Un autre axe fort porte sur les algorithmes que de nombreuses entreprises utilisent pour filtrer les milliers de CV qu’elles reçoivent. Or les algorithmes peuvent générer des biais de discrimination sans que les entreprises le sachent : pour agir, il faut donc « ouvrir le capot » et identifier les biais contenus dans les algorithmes. C’est ce qui est arrivé à Amazon, qui a découvert que pratiquement aucun entretien d’embauche n’avait lieu avec des femmes, et que c’était lié à un biais dans la machine.

À lire : IA et emploi : les cadres seront-ils épargnés ?

Quels seront les moyens de contrôle pour vérifier que des plans de lutte ont bien été mis en place, et quel suivi est prévu pour les entreprises dont les résultats ne sont pas bons ?

Le contrôle s’opère par la menace d’une sanction. Faute de moyens, les services de l’État n’ont pas vocation à faire du micro-management, même si les entreprises testées positives ont vocation à l’être une seconde fois, dans un délai de cinq ans.

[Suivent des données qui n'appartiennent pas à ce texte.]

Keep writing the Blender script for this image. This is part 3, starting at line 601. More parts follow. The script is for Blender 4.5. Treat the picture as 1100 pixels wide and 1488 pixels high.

Avec cette loi, vous créez une délégation interministérielle dédiée aux luttes anti discriminations, la Délégation interministérielle à la lutte contre le racisme, l'antisémitisme et la haine anti-LGBT (Dilcrah). Comment se distingue-t-elle du Défenseur des droits ou du Haut Conseil à l’Égalité, et quels seront ses rôles ?

Nous en avons longuement parlé avec la Défenseuse des droits qui, en tant qu’institution indépendante, ne peut pas se faire assigner de missions par le gouvernement, ce qui a mené à placer ces missions sous l’autorité du Premier ministre. Comme nous voulons créer un véritable service public de la discrimination, nous souhaitons confier ces prérogatives de tests à la Dilcrah.

Au-delà des tests, la Dilcrah publiera chaque année un rapport compilant un bilan et une boîte à outils avec des méthodes certifiées ou labellisées efficaces pour lutter contre les discriminations. Ce qui constituera une aide à l’action concrète pour les entreprises.